Сменив гнев на милость, Фурцева расхохоталась:

— С Глазуновым не соскучишься. Вы давно его знаете?

— С прошлого года, после публикации в газете очерка писателя Сергея Смирнова о трудной судьбе талантливого художника.

— Вы, как я понимаю, тоже считаете Глазунова талантливым?

— Об этом свидетельствуют его картины, портреты, иллюстрации к русской классике, наконец, его яркая публицистика в защиту нашего национального культурно­исторического наследия.

— И что, действительно он языки знает?

— Итальянский выучил перед поездкой в Рим, читает по­немецки...

— Так кто ему мешает работать, как все? — вдруг взорвалась Фурцева, ударив кулаком по столу. — Никто из ведущих художников не верит в вашего Глазунова.

— А вот Сергей Михалков, Владимир Солоухин, Антонина Коптяева с интересом относятся к творчеству Глазунова.

— Да при чем тут писатели! Я о художниках говорю.

Разговор начал приобретать нежелательное направление.

— Да, Глазунов не похож ни на кого, но это вовсе не повод, чтобы после стольких успешных персональных выставок не принимать его в Союз художников. У него прекрасная профессиональная подготовка — окончил среднюю художественную школу, Академию художеств. Его однокашники давно уже члены Союза...

— А он все получлен, — перебила меня Фурцева, набирая номер телефона. — Сергей Васильевич, здравствуйте. Хотела посоветоваться с вами... О художнике Глазунове.

Разговор с председателем Союза художников С. В. Герасимовым был выдержан в почтительном и вместе с тем твердом тоне. Это Е. А. Фурцева блестяще умела делать еще со времен работы первым секретарем МК, а затем в Политбюро ЦК КПСС. Закончив разговор и открыв пухлую папку с входящей почтой, Фурцева дала понять, что аудиенция закончена.

— Посоветуйте Глазунову вести себя правильно, — сказала она, нажимая на последнее слово. — Если из посольства будут хорошие вести... В следующий раз свои реляции он полным титулом сможет подписывать.

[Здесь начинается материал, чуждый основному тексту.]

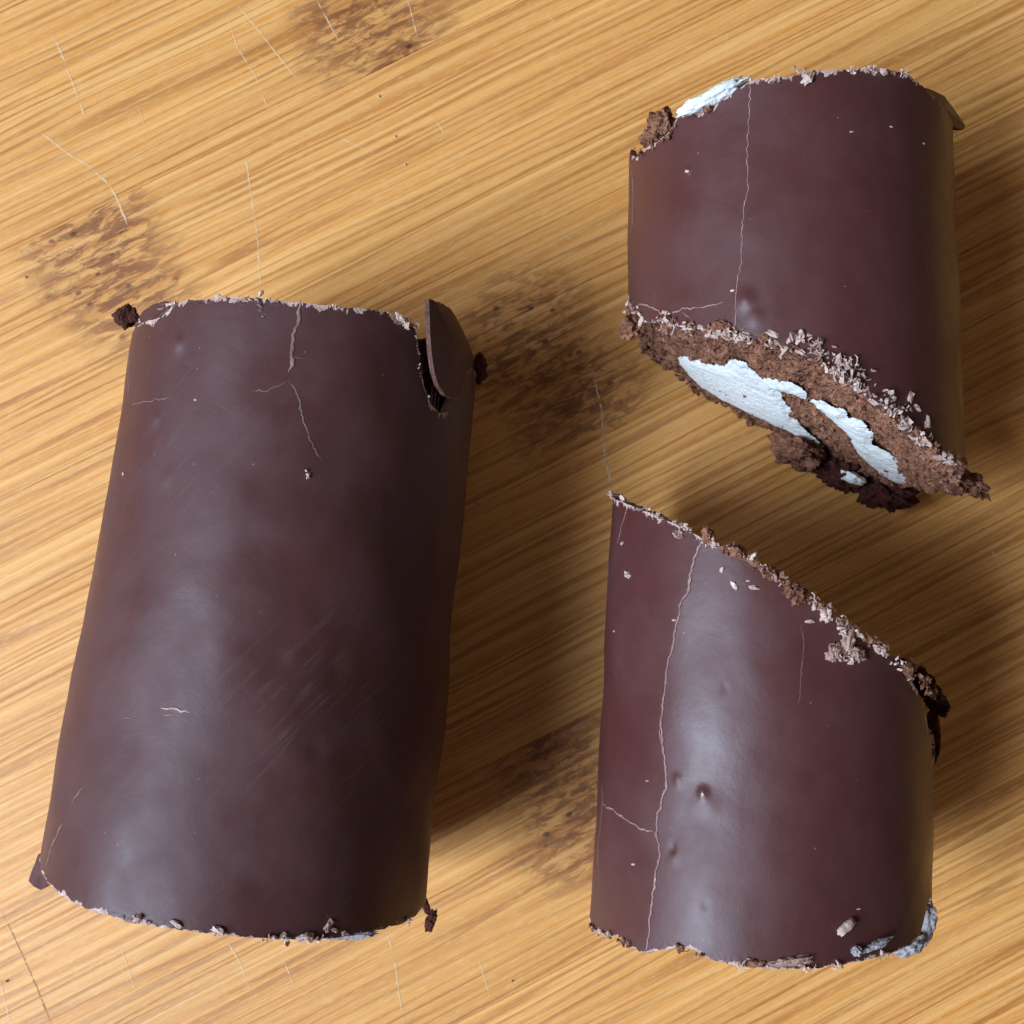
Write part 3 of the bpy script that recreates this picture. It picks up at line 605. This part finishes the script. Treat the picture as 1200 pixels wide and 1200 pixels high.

Вам все ясно?

Заехав после работы к Нине Глазуновой, которая ежедневно созванивалась с мужем, я передал ей наш разговор с Фурцевой. Впрочем, «наказ» министра или кого бы то ни было для Ильи ровно ничего не значит. В подобных случаях он любит повторять расхожую формулу, взятую из Маяковского: «Знает искусство рабочий класс и понимает не хуже вас».